:: Data section ::
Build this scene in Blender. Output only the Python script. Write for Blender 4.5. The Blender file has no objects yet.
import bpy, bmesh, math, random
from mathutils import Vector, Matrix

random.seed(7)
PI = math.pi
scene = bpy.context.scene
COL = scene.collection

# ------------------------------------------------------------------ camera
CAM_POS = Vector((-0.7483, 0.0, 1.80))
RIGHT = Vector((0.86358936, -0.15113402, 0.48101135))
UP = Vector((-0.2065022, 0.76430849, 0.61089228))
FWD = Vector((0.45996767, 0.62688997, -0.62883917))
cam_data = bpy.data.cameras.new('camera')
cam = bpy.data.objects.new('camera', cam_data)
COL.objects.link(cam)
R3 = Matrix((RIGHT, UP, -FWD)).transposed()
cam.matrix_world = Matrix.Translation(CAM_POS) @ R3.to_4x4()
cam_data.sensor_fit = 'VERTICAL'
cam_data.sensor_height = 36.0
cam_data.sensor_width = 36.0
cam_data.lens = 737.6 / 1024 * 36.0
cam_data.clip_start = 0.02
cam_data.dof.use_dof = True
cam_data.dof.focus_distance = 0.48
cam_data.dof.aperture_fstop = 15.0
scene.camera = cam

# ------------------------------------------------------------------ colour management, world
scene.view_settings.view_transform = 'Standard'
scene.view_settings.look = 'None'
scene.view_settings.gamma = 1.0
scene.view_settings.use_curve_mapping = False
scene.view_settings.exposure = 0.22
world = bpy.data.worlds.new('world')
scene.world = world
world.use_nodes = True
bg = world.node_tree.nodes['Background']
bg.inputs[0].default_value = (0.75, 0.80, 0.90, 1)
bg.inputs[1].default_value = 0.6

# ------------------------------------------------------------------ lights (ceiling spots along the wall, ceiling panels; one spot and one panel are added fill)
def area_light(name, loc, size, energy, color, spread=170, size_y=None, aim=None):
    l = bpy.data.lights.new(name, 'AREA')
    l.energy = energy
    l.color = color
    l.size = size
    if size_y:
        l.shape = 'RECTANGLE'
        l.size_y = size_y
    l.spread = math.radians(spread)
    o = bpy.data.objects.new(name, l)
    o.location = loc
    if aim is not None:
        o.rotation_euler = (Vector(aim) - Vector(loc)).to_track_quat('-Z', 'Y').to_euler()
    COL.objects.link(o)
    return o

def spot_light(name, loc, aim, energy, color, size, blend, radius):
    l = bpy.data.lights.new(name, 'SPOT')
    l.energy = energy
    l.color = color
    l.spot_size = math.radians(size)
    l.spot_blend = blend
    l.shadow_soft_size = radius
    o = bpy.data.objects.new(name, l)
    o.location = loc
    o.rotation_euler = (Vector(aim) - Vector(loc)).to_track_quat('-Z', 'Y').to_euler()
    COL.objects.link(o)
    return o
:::
* _Task requirements_
Write out the full listing, keeping every line exactly as it is.

* _Worked solution_
Build this scene in Blender. Output only the Python script. Write for Blender 4.5. The Blender file has no objects yet.
import bpy, bmesh, math, random
from mathutils import Vector, Matrix

random.seed(7)
PI = math.pi
scene = bpy.context.scene
COL = scene.collection

# ------------------------------------------------------------------ camera
CAM_POS = Vector((-0.7483, 0.0, 1.80))
RIGHT = Vector((0.86358936, -0.15113402, 0.48101135))
UP = Vector((-0.2065022, 0.76430849, 0.61089228))
FWD = Vector((0.45996767, 0.62688997, -0.62883917))
cam_data = bpy.data.cameras.new('camera')
cam = bpy.data.objects.new('camera', cam_data)
COL.objects.link(cam)
R3 = Matrix((RIGHT, UP, -FWD)).transposed()
cam.matrix_world = Matrix.Translation(CAM_POS) @ R3.to_4x4()
cam_data.sensor_fit = 'VERTICAL'
cam_data.sensor_height = 36.0
cam_data.sensor_width = 36.0
cam_data.lens = 737.6 / 1024 * 36.0
cam_data.clip_start = 0.02
cam_data.dof.use_dof = True
cam_data.dof.focus_distance = 0.48
cam_data.dof.aperture_fstop = 15.0
scene.camera = cam

# ------------------------------------------------------------------ colour management, world
scene.view_settings.view_transform = 'Standard'
scene.view_settings.look = 'None'
scene.view_settings.gamma = 1.0
scene.view_settings.use_curve_mapping = False
scene.view_settings.exposure = 0.22
world = bpy.data.worlds.new('world')
scene.world = world
world.use_nodes = True
bg = world.node_tree.nodes['Background']
bg.inputs[0].default_value = (0.75, 0.80, 0.90, 1)
bg.inputs[1].default_value = 0.6

# ------------------------------------------------------------------ lights (ceiling spots along the wall, ceiling panels; one spot and one panel are added fill)
def area_light(name, loc, size, energy, color, spread=170, size_y=None, aim=None):
    l = bpy.data.lights.new(name, 'AREA')
    l.energy = energy
    l.color = color
    l.size = size
    if size_y:
        l.shape = 'RECTANGLE'
        l.size_y = size_y
    l.spread = math.radians(spread)
    o = bpy.data.objects.new(name, l)
    o.location = loc
    if aim is not None:
        o.rotation_euler = (Vector(aim) - Vector(loc)).to_track_quat('-Z', 'Y').to_euler()
    COL.objects.link(o)
    return o

def spot_light(name, loc, aim, energy, color, size, blend, radius):
    l = bpy.data.lights.new(name, 'SPOT')
    l.energy = energy
    l.color = color
    l.spot_size = math.radians(size)
    l.spot_blend = blend
    l.shadow_soft_size = radius
    o = bpy.data.objects.new(name, l)
    o.location = loc
    o.rotation_euler = (Vector(aim) - Vector(loc)).to_track_quat('-Z', 'Y').to_euler()
    COL.objects.link(o)
    return o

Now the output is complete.